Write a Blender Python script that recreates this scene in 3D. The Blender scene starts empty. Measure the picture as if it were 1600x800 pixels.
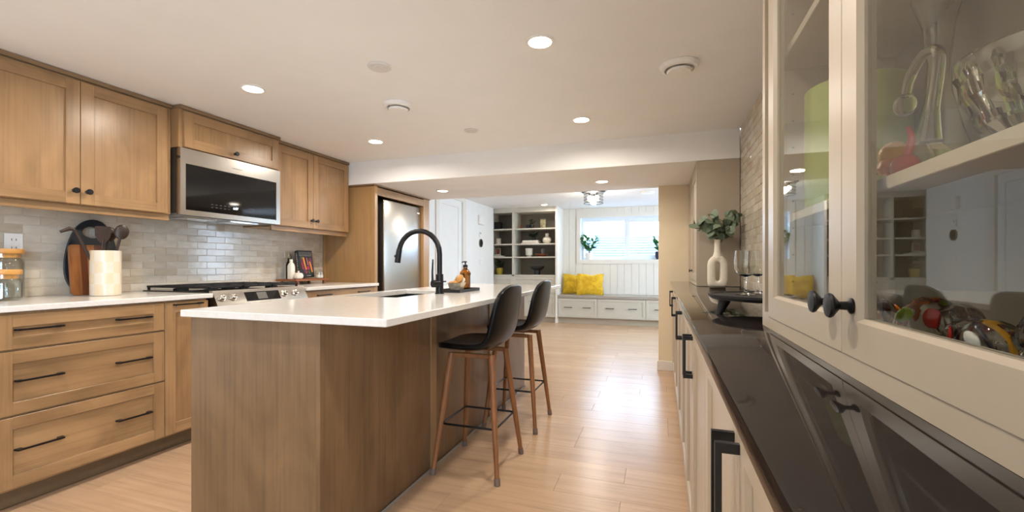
--*--
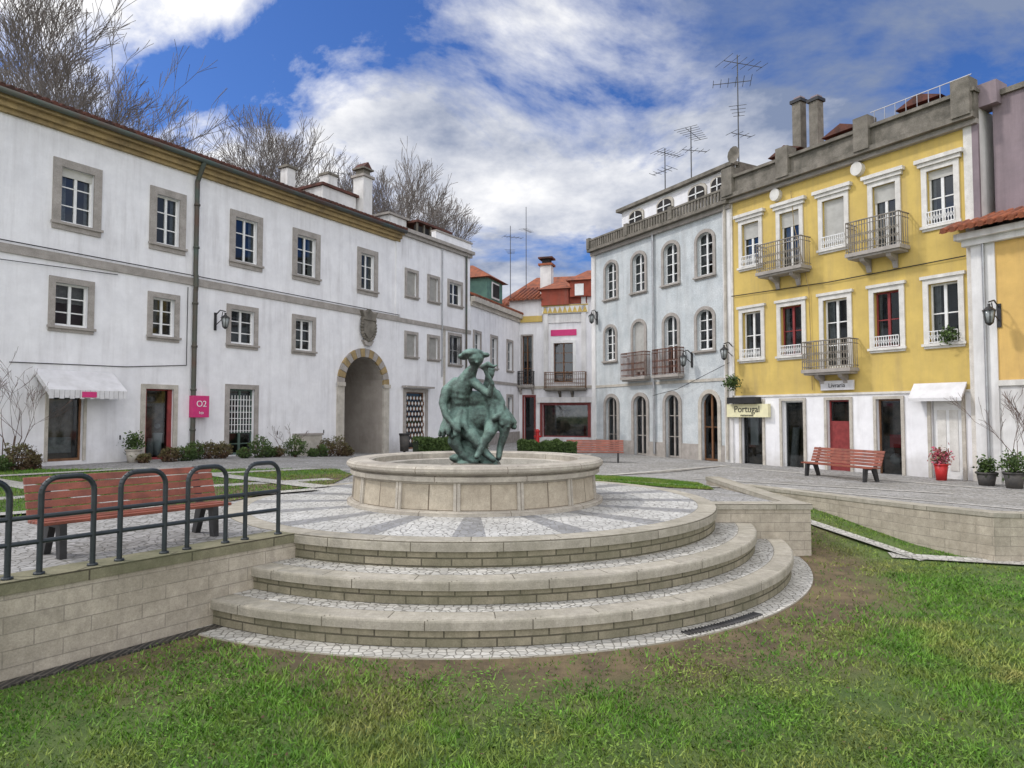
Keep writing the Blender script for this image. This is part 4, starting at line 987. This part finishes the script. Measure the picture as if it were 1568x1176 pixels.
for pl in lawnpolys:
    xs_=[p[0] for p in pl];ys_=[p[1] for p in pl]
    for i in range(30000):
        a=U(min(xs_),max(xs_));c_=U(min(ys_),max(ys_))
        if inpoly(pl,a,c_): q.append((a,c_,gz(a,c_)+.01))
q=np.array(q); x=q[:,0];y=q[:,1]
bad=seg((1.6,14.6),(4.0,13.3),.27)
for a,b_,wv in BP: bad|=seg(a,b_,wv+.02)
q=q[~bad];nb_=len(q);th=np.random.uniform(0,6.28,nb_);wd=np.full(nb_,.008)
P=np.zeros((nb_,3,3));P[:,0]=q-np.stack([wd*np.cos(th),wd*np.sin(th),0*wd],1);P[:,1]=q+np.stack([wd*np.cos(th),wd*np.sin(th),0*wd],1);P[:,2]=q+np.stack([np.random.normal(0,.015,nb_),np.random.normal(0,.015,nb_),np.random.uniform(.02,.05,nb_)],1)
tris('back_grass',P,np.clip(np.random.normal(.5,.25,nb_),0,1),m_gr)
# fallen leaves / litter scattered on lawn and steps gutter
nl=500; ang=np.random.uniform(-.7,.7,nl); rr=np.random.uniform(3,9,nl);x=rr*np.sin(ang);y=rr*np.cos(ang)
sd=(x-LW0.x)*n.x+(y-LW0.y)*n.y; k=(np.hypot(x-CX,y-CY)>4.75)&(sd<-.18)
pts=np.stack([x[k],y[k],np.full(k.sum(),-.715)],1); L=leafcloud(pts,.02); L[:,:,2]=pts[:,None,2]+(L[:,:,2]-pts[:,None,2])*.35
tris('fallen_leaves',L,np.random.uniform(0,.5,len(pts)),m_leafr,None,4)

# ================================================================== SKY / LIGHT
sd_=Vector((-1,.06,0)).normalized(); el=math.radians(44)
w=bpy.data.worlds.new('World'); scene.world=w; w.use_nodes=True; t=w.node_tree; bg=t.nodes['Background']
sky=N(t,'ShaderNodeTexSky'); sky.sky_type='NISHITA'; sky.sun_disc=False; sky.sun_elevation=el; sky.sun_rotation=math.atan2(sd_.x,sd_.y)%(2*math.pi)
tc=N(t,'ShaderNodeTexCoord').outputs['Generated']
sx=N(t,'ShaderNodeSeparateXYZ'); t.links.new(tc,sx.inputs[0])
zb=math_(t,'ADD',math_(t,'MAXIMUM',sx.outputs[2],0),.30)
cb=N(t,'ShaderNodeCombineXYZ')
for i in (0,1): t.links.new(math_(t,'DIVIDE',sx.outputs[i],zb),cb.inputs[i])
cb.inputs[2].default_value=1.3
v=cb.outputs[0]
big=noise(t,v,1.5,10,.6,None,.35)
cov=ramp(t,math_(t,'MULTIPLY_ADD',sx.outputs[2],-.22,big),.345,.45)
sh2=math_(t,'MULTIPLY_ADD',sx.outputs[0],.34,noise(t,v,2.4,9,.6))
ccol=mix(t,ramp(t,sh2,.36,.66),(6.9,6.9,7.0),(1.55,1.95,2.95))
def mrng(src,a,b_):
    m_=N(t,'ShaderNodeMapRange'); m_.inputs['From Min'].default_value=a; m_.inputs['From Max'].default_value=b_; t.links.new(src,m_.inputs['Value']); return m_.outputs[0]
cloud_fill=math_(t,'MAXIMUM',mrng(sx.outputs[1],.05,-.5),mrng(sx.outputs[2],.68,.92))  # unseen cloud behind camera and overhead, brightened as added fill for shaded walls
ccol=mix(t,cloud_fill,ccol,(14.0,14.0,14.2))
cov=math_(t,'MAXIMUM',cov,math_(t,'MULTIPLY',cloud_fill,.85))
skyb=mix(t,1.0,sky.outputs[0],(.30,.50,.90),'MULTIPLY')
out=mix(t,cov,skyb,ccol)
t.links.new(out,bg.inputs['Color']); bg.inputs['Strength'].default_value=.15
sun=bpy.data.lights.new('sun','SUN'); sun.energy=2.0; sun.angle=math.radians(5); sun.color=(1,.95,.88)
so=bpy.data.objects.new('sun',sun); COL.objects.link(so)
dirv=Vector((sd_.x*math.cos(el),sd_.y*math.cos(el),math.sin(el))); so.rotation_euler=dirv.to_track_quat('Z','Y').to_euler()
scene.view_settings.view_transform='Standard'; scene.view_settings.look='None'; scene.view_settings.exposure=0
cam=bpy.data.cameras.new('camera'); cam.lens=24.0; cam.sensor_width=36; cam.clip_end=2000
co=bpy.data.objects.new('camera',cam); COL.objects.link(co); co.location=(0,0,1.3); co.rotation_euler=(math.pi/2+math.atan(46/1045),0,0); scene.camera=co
--*--
• Written exercise: Identify all lines where the word "Measure" shows up. Copy them.

• Solution:
Write a Blender Python script that recreates this scene in 3D. The Blender scene starts empty. Measure the picture as if it were 1600x800 pixels.
Keep writing the Blender script for this image. This is part 4, starting at line 987. This part finishes the script. Measure the picture as if it were 1568x1176 pixels.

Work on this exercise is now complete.